Dell announces US$3.25b junk bond for EMC purchase
[NEW YORK] Computer giant Dell on Monday announced a US$3.25 billon junk bond, the riskiest and lowest-rated part of a financing package to fund its US$67 billion purchase of data storage company EMC.
JP Morgan and Credit Suisse are leading the junk-bond offering, which follows a US$20 billion six-part investment-grade bond in mid-May and a US$5 billion Term Loan B that priced last week.
The two-part senior notes deal will be split between five-year non-call two and eight-year non-call three tranches, and is expected to be rated Ba2/BB/BB+.
Whispers are high 6 per cent area and high 7 per cent to 8 per cent area respectively, one banker on the deal told IFR. That is roughly in line with where some investors had envisaged pricing last week.
One pricing benchmark for the Dell trade is Charter Communications.
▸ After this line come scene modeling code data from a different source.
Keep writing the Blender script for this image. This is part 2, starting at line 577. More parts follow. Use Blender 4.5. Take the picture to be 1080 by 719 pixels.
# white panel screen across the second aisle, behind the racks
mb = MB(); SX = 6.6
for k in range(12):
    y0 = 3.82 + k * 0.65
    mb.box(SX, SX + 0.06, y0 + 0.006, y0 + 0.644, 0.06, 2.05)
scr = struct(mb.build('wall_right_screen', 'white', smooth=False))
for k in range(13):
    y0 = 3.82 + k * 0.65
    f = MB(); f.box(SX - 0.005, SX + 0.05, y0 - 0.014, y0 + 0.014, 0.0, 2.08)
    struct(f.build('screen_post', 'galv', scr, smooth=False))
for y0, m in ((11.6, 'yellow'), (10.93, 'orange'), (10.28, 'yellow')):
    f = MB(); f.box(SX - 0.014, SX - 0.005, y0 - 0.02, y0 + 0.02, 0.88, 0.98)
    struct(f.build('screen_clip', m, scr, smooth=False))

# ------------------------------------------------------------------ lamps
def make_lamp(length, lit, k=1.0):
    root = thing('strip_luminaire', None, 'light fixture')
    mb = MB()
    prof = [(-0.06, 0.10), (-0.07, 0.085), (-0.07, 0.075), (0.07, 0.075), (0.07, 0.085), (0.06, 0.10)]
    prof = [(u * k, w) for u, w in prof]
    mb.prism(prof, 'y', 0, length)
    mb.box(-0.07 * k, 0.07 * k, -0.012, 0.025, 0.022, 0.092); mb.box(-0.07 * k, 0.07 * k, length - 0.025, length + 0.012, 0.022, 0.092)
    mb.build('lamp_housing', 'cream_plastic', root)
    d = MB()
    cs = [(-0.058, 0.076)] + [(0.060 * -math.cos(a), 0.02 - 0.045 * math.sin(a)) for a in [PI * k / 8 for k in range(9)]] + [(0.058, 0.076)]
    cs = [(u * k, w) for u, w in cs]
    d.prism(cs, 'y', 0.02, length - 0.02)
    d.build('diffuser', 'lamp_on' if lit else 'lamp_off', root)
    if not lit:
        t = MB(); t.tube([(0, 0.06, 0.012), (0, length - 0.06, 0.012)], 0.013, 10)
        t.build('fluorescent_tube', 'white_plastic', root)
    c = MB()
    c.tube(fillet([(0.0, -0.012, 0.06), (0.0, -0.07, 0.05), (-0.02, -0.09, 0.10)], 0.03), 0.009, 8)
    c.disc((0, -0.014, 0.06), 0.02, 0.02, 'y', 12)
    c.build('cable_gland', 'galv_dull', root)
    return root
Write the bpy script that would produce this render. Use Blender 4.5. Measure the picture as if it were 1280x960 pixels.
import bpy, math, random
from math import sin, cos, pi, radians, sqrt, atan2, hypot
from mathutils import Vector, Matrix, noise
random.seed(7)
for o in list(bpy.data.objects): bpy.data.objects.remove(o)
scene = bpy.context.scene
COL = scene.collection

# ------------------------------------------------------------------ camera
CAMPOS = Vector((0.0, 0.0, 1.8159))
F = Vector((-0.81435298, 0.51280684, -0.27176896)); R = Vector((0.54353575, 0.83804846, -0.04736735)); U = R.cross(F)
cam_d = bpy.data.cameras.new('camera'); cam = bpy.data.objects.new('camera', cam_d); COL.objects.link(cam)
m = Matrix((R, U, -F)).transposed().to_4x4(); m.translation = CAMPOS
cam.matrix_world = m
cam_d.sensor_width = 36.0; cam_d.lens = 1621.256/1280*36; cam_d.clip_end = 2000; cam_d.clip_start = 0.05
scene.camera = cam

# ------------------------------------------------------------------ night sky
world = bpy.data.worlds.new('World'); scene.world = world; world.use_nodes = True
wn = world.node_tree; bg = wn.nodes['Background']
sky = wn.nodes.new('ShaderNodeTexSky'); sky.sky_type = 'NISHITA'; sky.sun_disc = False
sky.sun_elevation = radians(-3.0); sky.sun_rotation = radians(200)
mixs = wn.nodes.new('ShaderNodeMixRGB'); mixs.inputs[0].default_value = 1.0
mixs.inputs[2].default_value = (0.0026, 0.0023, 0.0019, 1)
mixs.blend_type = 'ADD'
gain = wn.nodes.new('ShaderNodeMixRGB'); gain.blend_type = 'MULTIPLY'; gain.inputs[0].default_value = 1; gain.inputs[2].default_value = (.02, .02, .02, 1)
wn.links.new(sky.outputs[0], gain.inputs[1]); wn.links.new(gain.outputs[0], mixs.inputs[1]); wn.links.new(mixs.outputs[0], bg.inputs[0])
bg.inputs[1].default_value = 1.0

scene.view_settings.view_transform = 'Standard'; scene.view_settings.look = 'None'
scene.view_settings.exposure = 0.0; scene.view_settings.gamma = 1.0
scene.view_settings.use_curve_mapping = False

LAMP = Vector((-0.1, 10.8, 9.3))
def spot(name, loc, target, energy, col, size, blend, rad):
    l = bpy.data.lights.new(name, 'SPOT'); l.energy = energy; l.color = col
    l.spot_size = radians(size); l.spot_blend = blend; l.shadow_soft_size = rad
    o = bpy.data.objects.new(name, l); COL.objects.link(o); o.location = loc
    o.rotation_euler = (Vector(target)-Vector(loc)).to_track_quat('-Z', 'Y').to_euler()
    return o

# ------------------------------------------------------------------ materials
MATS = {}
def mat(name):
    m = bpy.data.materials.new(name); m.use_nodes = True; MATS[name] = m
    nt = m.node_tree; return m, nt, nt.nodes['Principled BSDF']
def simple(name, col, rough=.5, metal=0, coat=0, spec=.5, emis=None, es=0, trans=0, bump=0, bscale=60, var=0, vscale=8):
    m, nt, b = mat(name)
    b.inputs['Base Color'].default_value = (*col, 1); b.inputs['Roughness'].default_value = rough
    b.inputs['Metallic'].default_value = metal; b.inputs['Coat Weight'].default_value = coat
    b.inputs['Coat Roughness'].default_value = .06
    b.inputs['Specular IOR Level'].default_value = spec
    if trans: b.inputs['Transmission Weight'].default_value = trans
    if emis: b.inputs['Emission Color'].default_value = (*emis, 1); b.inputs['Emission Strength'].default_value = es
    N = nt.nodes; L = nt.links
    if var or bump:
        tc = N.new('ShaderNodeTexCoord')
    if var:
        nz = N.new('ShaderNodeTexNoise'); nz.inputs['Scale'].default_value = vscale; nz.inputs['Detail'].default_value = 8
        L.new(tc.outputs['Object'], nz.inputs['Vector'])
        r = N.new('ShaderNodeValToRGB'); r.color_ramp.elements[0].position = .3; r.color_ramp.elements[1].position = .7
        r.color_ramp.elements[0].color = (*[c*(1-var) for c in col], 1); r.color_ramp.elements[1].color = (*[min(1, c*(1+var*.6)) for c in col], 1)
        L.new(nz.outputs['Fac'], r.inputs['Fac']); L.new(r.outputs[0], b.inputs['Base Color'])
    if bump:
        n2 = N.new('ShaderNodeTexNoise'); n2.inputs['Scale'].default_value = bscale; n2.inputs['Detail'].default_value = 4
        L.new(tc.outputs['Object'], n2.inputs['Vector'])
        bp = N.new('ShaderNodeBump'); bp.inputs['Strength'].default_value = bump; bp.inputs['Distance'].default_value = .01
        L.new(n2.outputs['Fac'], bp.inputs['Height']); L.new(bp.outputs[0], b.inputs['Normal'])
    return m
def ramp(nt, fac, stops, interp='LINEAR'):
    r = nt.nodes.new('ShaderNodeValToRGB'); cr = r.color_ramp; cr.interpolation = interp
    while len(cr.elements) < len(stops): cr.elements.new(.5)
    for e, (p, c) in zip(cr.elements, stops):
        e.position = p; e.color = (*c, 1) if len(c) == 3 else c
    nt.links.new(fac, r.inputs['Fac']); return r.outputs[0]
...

The cable provider used a similar combination of investment-grade and high-yield notes last year to finance its takeover of Time Warner Cable.
Charter's high-yield notes trade about 150bp wide to the company's investment-grade notes, with yields of 5.4 per cent and 3.9 per cent respectively for tenors of around 10 years, according to Thomson Reuters data.
One investor said a more challenging backdrop for the computer sector would mean Dell will have to offer a spread as much as 200bp over its high-grade notes.
That suggested a new 10-year junk bond for Dell would come at a yield close to 8 per cent, given that its high-grade 2026 bond was quoted on Monday at around 5.9 per cent.
"There is no way this is like a Charter," said the investor."Yield is going to be the magic question."
Bank of America Merrill Lynch, Barclays, Citigroup, Goldman Sachs, Deutsche Bank and RBC are joint bookrunners on the trade, which is expected to price on Thursday. Marketing begins Monday.